DİNLE
DİĞER İZLEME ADRESİ
İNDİR
BOLLUKTA VE DARLIKTA VERİRLER
Efendimiz, her müʼmini infâka teşvik ediyor. Zekât alanı da infâka teşvik ediyor. “Bollukta ve darlıkta verirler…” (Âl-i İmrân, 134) buyruluyor.
Hazret-i Âişe -radıyallâhu anhâ- Annemiz buyuruyor ki:
Ganimetlerin diyor, beşte biri Allah Rasûlüʼne âittir. (Enfâl Sûresiʼnde, hemen sûrenin başında.) Bize diyor, yığınla yığınla diyor, ganimetler gelirdi diyor. Yığınla hediyeler gelirdi diyor. Evimizde diyor, üç gün diyor, sıcak yemek pişmezdi diyor. Allah Rasûlü, bir müʼminin muzdarip olmasını istemezdi, dağıtırdı diyor. Bu ilim talebeleri olan Ashâb-ı Suffeʼye gönderirdi buyuruyor.

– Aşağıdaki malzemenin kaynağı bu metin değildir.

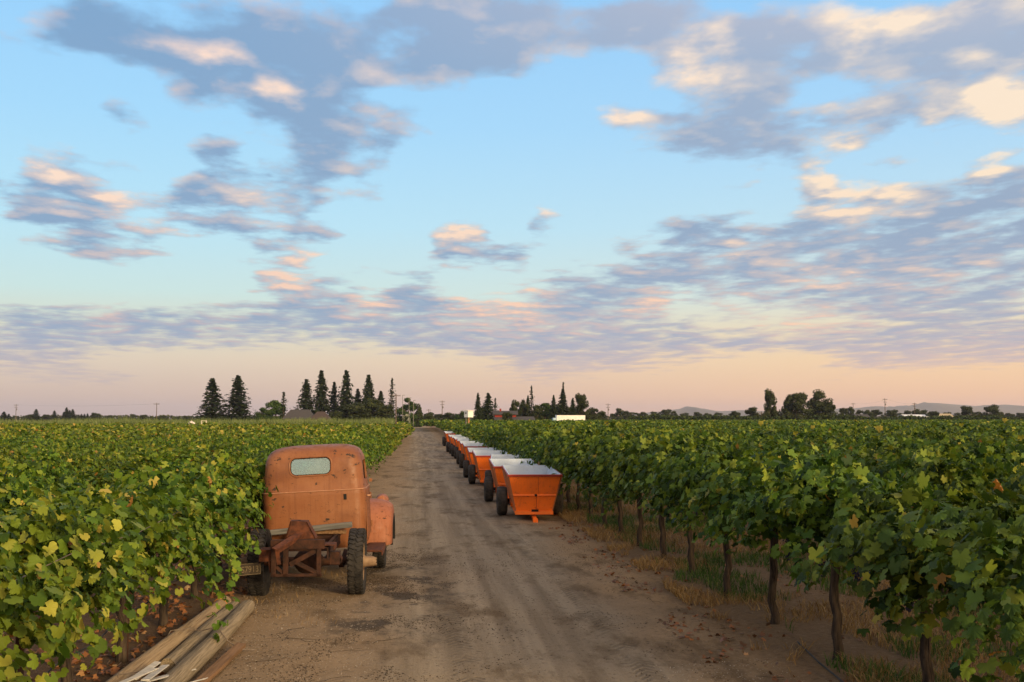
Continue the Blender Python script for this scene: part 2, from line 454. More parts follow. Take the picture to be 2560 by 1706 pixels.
def vnoise(x, y, seed=0):
    """smooth value noise on arrays"""
    x = np.asarray(x, float)
    y = np.asarray(y, float)
    xi, yi = np.floor(x).astype(np.int64), np.floor(y).astype(np.int64)
    fx, fy = x - xi, y - yi
    fx, fy = fx * fx * (3 - 2 * fx), fy * fy * (3 - 2 * fy)
    def h(a, b):
        n = (a * 374761393 + b * 668265263 + seed * 974711) & 0x7fffffff
        n = ((n ^ (n >> 13)) * 1274126177) & 0x7fffffff
        return ((n ^ (n >> 16)) & 0xffff) / 65535.0
    return (h(xi, yi) * (1 - fx) + h(xi + 1, yi) * fx) * (1 - fy) + (h(xi, yi + 1) * (1 - fx) + h(xi + 1, yi + 1) * fx) * fy


def ground_z(x, y):
    """height of the earth: nearly flat, shallow wheel ruts along the road, low berms under the vines"""
    x = np.asarray(x, float)
    y = np.asarray(y, float)
    near = np.clip(1 - (np.hypot(x, y) - 60) / 60, 0, 1)
    z = (vnoise(x * .5, y * .35, 1) - .5) * .05 + (vnoise(x * 1.7, y * 1.2, 2) - .5) * .022 + (vnoise(x * 6, y * 5, 3) - .5) * .010
    z = z - .018 * (np.exp(-((x - .25) / .28) ** 2) + np.exp(-((x - 1.95) / .28) ** 2)) * (.5 + vnoise(x * .4, y * .25, 4))
    z = z + .05 * np.exp(-((x - 4.3) / .5) ** 2) + .05 * np.exp(-((x + 2.95) / .5) ** 2)
    return z * near


# ------------------------------------------------------------------ materials
def material(name):
    m = bpy.data.materials.new(name)
    m.use_nodes = True
    t = NT(m.node_tree)
    t.n.clear()
    out = t.node('ShaderNodeOutputMaterial')
    return m, t, out


def principled(t, out, col, rough=0.7, metal=0.0, spec=0.4, bump=None, bstr=0.3, bdist=0.02):
    b = t.node('ShaderNodeBsdfPrincipled')
    t.put(b.inputs['Base Color'], col)
    t.put(b.inputs['Roughness'], rough)
    t.put(b.inputs['Metallic'], metal)
    b.inputs['Specular IOR Level'].default_value = spec
    if bump is not None:
        bn = t.node('ShaderNodeBump')
        bn.inputs['Strength'].default_value = bstr
        bn.inputs['Distance'].default_value = bdist
        t.put(bn.inputs['Height'], bump)
        t.l.new(bn.outputs[0], b.inputs['Normal'])
    t.l.new(b.outputs[0], out.inputs[0])
    return b


def mat_simple(name, c1, c2, scale=6, rough=0.7, metal=0.0, spec=0.3, detail=5, bstr=0.25, bdist=0.01, stretch=None, lo=.35, hi=.65, var=0.0):
    m, t, out = material(name)
    co = t.node('ShaderNodeTexCoord').outputs['Object']
    if stretch: co = t.vmath('MULTIPLY', co, stretch)
    n = t.noise(co, scale, detail, 0.6)
    col = t.mix(t.rng(n, lo, hi), c1, c2)
    if var:
        r = t.node('ShaderNodeObjectInfo').outputs['Random']
        hs = t.node('ShaderNodeHueSaturation')
        t.put(hs.inputs['Value'], t.rng(r, 0, 1, 1 - var, 1 + var))
        t.put(hs.inputs['Color'], col)
        col = hs.outputs[0]
    principled(t, out, col, rough, metal, spec, n, bstr, bdist)
    return m


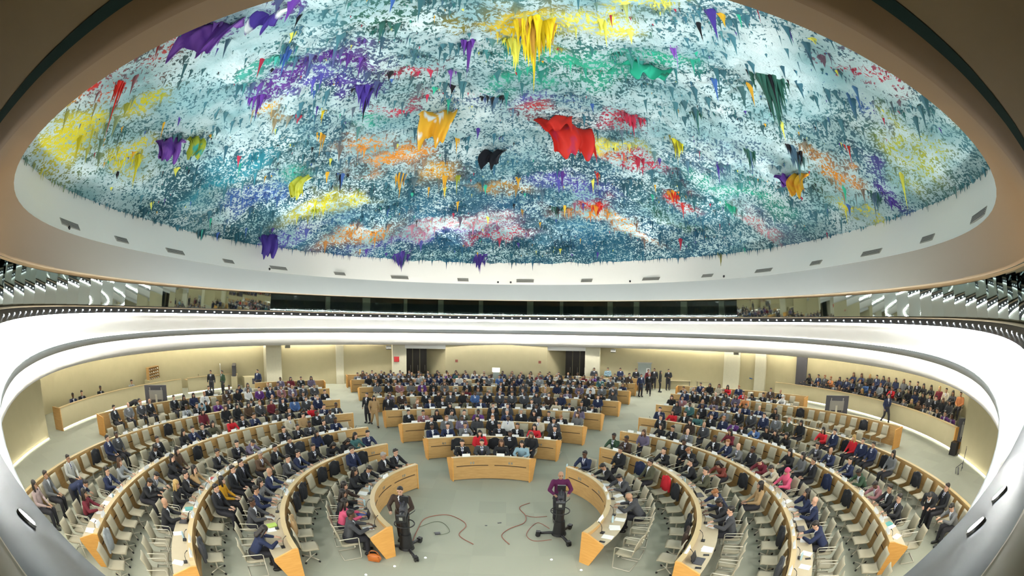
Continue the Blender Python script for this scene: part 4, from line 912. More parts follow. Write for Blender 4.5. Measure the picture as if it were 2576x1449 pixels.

“Allah Rasûlü ölünceye kadar üç gün diyor üst üste arpa ekmeğiyle doymadı.” buyuruyor. (Bkz. Buhârî, Eymân, 22; İbn-i Mâce, Et’ime, 48)
Ne buyuruyor Cenâb-ı Hak:
“قُلِ الْعَفْوَ” (“…İhtiyaç fazlasını, de!..” [el-Bakara, 219]) buyuruyor. Cenâb-ı Hakkʼa yaklaşabilmek…
“‒Ebû Zer! (Diyor.) Pişirdiğin çorbaya su koy.” diyor. Tane koyacak hâli yoktu. Bir. İkincisi; “Etrafını bir gözet.” diyor. (Bkz. Müslim, Birr, 142) Kim aç, kim tok? Muzdarip var mı?
Üçüncüsü; verirken de bir nezâketle ver diyor, bir ikramla ver diyor.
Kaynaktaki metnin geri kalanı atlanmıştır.